Copy exactly, please, the lines of the data from its start through the line containing "S.camera = cam".

=====

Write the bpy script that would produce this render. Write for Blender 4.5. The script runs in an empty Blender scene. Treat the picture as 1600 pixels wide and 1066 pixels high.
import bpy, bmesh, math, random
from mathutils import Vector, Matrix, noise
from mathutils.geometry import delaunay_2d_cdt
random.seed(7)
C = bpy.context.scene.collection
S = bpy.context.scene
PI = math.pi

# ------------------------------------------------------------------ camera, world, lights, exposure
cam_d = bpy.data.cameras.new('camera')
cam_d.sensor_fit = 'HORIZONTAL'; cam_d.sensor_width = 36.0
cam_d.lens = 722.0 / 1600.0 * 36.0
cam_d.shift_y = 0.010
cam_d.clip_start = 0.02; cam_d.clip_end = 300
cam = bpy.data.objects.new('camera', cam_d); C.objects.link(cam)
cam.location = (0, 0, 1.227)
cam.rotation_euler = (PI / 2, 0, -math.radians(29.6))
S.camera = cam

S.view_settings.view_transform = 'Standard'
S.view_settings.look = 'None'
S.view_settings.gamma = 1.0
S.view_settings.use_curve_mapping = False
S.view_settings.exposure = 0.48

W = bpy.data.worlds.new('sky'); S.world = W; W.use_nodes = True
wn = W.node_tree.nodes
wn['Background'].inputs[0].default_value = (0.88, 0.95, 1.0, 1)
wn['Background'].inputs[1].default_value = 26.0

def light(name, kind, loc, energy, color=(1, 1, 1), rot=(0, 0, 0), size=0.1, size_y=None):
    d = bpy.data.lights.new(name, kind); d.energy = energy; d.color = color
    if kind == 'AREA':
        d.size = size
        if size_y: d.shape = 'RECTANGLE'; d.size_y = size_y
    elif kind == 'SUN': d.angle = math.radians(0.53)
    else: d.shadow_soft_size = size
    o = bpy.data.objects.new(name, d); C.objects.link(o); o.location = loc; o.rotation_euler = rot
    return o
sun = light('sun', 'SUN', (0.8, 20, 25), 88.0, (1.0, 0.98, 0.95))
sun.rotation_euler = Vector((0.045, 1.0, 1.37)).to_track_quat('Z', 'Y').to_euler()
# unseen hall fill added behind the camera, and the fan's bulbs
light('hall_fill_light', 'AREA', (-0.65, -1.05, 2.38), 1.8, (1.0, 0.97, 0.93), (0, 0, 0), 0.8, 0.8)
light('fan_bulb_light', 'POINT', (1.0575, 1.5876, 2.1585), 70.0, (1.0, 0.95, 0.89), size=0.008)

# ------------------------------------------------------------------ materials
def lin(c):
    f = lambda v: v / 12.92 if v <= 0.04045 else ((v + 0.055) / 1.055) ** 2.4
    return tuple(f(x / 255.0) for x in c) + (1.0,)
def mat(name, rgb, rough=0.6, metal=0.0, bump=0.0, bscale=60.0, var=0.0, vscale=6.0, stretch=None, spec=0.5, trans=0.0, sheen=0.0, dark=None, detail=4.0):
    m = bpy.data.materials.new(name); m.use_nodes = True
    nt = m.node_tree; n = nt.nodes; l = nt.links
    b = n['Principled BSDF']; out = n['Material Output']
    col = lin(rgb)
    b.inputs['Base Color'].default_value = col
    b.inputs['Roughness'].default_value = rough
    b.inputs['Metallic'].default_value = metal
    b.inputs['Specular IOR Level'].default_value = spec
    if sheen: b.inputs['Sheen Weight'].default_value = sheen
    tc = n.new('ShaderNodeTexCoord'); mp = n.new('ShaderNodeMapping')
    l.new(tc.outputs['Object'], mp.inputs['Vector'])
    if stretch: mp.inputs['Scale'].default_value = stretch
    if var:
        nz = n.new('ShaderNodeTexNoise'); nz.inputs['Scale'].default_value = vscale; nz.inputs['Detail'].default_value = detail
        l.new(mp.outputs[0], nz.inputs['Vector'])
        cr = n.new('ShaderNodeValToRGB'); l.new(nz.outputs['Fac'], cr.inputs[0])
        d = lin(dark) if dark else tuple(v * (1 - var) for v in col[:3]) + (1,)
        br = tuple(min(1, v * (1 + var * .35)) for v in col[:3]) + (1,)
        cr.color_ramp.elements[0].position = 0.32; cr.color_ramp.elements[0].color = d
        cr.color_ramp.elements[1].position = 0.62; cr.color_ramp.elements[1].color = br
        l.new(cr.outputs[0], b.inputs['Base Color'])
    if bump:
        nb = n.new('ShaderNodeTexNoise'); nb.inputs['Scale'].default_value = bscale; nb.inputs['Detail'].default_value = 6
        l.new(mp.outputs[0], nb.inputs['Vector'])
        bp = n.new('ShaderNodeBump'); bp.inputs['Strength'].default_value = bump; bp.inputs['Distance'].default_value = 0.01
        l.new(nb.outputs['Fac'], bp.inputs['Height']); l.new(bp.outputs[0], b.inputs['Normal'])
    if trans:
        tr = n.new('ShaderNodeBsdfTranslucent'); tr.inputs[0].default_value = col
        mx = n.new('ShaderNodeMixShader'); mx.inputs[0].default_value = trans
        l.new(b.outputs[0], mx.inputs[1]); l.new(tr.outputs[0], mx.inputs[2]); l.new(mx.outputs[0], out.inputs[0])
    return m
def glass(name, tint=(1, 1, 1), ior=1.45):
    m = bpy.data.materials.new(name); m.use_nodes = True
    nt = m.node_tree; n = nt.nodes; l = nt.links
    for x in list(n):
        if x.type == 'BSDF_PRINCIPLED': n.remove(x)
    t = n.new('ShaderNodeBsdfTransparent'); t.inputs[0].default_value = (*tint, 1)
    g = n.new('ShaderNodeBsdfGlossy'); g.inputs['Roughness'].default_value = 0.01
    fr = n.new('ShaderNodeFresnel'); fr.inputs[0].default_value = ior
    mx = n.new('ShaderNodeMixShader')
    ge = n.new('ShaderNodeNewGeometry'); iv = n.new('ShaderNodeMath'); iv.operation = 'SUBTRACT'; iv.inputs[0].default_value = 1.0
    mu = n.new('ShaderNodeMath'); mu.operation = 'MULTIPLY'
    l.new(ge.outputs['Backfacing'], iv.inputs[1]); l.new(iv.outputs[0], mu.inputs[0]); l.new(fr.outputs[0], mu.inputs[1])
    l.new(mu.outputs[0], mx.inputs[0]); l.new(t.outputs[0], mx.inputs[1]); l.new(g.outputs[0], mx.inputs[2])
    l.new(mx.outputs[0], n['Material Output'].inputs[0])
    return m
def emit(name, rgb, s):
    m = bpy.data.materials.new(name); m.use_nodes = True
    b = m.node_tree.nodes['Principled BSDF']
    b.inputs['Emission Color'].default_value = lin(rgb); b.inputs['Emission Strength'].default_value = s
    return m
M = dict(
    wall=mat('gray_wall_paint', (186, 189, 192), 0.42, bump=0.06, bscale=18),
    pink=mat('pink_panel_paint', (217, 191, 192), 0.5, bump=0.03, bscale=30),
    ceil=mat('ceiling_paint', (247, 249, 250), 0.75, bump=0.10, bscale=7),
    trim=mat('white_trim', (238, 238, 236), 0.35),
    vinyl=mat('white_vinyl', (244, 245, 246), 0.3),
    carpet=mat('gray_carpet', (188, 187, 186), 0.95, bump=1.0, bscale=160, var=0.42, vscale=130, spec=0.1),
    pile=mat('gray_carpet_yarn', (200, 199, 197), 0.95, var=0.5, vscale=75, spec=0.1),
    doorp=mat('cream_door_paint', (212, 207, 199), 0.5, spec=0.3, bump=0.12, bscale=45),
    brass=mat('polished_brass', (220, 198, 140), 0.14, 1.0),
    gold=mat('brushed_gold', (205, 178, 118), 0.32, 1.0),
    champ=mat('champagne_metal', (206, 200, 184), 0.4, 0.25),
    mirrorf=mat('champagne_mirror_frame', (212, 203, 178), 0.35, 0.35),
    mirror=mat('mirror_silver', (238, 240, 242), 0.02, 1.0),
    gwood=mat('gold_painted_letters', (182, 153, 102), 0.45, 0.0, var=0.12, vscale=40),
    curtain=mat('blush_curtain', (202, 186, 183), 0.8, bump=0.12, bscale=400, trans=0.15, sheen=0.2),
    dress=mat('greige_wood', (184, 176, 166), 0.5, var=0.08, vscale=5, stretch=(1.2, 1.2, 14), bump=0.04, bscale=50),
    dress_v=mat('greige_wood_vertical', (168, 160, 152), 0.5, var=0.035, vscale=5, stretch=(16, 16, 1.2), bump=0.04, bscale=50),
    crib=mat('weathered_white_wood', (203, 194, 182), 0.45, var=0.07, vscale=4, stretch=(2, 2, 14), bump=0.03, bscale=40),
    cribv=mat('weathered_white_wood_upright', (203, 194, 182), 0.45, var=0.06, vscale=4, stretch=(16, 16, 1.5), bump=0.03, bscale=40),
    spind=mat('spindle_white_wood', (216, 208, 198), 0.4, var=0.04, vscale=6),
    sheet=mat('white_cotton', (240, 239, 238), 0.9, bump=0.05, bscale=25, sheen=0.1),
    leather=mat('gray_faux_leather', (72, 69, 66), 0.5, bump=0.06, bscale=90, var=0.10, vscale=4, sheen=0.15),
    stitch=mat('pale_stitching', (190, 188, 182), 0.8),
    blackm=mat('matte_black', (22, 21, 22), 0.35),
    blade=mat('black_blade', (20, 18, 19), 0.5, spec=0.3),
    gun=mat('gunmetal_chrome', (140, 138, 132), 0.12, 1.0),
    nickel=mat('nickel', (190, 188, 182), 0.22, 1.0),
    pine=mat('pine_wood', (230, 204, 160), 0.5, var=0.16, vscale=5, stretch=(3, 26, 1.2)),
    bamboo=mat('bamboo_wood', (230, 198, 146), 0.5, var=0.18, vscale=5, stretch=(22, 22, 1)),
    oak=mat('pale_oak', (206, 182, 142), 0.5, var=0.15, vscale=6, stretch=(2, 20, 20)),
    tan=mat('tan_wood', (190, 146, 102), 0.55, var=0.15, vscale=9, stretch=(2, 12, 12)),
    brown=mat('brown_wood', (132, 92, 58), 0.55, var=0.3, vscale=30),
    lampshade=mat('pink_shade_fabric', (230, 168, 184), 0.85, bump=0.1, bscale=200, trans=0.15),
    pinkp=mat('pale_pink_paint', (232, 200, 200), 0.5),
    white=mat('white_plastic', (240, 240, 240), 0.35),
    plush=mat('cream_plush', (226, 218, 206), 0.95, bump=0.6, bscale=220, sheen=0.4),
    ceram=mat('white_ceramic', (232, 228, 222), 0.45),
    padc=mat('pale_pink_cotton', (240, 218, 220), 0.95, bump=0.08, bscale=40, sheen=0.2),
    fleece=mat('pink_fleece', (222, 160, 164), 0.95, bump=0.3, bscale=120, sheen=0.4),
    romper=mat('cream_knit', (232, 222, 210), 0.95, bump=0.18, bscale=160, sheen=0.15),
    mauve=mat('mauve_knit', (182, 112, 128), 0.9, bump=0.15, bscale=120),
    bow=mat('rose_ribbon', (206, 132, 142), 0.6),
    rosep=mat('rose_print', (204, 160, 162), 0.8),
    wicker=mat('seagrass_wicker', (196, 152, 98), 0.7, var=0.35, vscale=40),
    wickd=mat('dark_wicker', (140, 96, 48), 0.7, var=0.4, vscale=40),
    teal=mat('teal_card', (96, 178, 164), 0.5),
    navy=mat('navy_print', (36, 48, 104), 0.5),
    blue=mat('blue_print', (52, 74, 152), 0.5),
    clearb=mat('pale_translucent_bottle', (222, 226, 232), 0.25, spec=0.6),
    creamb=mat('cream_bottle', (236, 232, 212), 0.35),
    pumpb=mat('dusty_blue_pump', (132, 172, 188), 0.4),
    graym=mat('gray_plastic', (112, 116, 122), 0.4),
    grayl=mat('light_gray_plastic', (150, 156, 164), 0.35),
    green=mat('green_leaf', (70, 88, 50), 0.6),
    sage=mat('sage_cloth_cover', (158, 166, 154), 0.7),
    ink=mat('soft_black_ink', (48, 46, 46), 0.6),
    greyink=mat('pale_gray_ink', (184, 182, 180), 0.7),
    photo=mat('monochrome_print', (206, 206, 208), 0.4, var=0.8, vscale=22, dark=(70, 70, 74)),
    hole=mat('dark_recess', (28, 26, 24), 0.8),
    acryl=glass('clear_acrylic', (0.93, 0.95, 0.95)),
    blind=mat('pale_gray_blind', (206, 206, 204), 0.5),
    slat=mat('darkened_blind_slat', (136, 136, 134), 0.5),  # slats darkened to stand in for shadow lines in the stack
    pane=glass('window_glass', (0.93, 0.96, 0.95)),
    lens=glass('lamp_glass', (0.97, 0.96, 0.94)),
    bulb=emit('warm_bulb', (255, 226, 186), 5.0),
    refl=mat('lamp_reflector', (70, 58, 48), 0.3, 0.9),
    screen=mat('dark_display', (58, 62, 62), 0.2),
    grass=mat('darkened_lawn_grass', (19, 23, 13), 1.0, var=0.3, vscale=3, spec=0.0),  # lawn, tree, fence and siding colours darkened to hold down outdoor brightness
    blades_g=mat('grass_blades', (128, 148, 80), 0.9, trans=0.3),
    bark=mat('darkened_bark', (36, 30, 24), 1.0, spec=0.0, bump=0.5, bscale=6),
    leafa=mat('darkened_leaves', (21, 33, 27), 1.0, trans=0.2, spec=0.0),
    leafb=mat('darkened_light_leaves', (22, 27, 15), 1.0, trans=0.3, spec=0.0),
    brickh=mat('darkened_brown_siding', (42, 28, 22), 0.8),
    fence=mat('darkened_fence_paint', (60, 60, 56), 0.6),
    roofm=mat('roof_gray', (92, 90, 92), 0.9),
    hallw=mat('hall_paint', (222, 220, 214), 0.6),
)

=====

• THE ANSWER:
Write the bpy script that would produce this render. Write for Blender 4.5. The script runs in an empty Blender scene. Treat the picture as 1600 pixels wide and 1066 pixels high.
import bpy, bmesh, math, random
from mathutils import Vector, Matrix, noise
from mathutils.geometry import delaunay_2d_cdt
random.seed(7)
C = bpy.context.scene.collection
S = bpy.context.scene
PI = math.pi

# ------------------------------------------------------------------ camera, world, lights, exposure
cam_d = bpy.data.cameras.new('camera')
cam_d.sensor_fit = 'HORIZONTAL'; cam_d.sensor_width = 36.0
cam_d.lens = 722.0 / 1600.0 * 36.0
cam_d.shift_y = 0.010
cam_d.clip_start = 0.02; cam_d.clip_end = 300
cam = bpy.data.objects.new('camera', cam_d); C.objects.link(cam)
cam.location = (0, 0, 1.227)
cam.rotation_euler = (PI / 2, 0, -math.radians(29.6))
S.camera = cam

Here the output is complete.